When it is about creativity in art and design, Malaysia has no shortage of that; this is a clear reflect of the higher number of entries from its creators for the Kokuyo Design Award. In 2017, only three entries have been from Malaysia. For 2018, there are 25 entries from 18 Malaysian designers.

This is a positive first step, even if Malaysia didn’t take home any wins. As for the other entries, 1,289 entries in total, four have been pick as merit; they stand beside the Grand Prix Winner of this design contest.

“The reason behind this design award is to create products for the customer in mind. After all, this is to showcase the thought process and stories behind these creations. It’s great to know that the it is now being global recognition; at least 40% of the submissions garnered from the overseas market. What we’re seeing for Malaysia, from three to 25, is a reflection of the growing interest for our awards. Moreso, this case rings true from the global community,” said Takeshi Fujiki, Director of the Kokuyo Design Award.

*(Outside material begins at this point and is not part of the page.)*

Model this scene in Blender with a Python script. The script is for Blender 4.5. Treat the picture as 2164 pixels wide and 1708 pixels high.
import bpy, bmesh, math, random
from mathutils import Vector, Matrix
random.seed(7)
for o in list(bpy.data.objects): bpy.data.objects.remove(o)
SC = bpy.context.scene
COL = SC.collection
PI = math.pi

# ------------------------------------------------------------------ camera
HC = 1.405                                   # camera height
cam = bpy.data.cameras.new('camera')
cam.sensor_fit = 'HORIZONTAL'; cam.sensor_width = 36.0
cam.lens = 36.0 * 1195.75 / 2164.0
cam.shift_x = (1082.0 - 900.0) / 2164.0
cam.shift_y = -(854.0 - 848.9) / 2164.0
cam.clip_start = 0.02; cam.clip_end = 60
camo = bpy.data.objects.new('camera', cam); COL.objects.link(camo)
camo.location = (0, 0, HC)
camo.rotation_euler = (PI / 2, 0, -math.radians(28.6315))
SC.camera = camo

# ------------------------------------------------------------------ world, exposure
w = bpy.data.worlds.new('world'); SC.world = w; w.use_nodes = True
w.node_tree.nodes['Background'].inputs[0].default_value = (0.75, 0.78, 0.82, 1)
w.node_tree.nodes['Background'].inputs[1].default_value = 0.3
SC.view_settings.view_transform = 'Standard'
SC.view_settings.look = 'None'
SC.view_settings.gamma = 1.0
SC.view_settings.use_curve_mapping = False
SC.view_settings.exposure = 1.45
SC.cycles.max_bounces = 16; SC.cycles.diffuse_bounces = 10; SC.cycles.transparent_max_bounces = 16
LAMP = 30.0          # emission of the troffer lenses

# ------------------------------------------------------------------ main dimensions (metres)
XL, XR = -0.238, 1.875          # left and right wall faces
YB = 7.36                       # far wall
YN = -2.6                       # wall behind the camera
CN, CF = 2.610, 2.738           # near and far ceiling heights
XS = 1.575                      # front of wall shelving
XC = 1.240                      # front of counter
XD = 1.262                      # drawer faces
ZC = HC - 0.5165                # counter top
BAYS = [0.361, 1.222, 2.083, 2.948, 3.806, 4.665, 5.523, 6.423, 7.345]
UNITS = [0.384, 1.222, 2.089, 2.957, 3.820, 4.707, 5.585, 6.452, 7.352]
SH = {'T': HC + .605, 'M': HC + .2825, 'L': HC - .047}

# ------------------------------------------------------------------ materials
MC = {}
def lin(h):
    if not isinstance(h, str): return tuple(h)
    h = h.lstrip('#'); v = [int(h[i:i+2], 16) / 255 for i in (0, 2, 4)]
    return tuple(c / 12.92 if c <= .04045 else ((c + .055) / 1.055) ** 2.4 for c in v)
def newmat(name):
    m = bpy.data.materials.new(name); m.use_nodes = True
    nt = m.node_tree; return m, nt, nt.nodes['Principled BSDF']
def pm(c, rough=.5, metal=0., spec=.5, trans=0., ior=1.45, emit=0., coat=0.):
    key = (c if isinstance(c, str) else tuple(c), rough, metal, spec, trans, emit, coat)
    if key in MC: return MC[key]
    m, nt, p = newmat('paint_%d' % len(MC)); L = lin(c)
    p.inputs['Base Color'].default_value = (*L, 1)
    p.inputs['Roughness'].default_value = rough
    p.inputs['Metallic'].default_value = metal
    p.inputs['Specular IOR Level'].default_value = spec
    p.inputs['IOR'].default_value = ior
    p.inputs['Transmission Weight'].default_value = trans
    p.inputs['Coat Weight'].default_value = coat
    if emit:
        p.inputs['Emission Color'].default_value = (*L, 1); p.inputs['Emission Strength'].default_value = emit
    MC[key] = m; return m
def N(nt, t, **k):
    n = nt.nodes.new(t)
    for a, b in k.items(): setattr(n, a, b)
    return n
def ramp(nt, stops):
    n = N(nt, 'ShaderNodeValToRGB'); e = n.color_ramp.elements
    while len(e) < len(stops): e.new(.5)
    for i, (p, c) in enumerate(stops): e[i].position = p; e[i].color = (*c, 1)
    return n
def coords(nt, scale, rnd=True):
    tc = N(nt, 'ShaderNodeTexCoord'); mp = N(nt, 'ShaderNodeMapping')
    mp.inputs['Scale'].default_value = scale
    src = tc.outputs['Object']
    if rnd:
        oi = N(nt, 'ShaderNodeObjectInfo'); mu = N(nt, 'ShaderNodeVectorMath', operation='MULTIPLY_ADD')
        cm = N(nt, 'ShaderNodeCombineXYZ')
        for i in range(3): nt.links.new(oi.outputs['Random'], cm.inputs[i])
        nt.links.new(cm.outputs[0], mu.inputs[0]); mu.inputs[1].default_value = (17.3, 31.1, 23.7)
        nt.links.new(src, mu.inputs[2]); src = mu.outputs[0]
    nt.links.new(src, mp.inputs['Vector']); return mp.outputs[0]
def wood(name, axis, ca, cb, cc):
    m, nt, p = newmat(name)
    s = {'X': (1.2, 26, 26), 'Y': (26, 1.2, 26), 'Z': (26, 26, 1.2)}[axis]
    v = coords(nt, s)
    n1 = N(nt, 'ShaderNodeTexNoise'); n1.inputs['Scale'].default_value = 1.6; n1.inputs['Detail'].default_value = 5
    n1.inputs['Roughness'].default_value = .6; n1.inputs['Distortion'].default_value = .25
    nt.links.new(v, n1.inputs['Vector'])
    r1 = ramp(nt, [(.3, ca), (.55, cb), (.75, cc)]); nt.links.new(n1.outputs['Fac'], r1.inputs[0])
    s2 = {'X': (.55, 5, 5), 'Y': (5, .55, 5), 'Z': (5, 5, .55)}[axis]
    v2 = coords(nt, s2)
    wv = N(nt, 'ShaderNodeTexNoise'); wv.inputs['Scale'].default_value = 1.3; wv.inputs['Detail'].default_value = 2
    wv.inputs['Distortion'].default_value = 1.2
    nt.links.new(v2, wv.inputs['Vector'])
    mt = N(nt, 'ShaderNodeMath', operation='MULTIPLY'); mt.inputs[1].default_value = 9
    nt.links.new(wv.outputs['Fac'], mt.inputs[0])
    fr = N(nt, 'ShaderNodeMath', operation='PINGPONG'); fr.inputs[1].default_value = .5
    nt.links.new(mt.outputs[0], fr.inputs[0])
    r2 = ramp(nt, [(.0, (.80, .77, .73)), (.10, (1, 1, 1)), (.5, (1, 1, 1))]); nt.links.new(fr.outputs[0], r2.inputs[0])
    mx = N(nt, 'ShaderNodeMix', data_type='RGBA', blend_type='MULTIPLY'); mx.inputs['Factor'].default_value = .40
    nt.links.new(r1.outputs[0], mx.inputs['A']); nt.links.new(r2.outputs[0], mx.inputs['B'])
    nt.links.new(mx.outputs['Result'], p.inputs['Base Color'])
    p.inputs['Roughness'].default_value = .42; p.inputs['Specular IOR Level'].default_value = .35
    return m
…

While Malaysian entries didn’t win at the Kokuyo Design Awards 2018, it’s good to recognise and celebrate those that did. As per the listing below, here are the winners:

  • Takuma Yamazaki – Sound of Drawing: A concept that allows the drawing experience to become inclusive, even for the visually impaired. The sound of drawing, friction of the pen on paper, is amplified. This is not only enjoyable for the visual sensation but it can also act as a musical instrument. This fresh interpretation of a regular writing device provides a creative experience.
  • Soch – Palletballet: This is a painting kid concept that is designed for children. It mimics the shape of toys and enable kids to freely move and utilise these devices to draw and paint. The goal is to let them express themselves without being inhibited.
  • Akikhiro Toyofuku – Smart Double Clip: The idea: avoid the pain of dealing with double clips; specifically when there is a need to work with multiple pages of documents. Moreover, to optimise the experience, the new design takes the liberty of making the clips shorter and giving it a tighter angle of grip. These changes allow the experience to be more seamless and comfortable.
  • Kunihiko Nakata – Monochrome Notebook: By making the pages monochrome and strongly encouraging the use of black or white pens, this notebook increases reader focus. Of course, this idea, taking inspiration from the user interface of smart devices, keeps the use of colours to a bare minimum.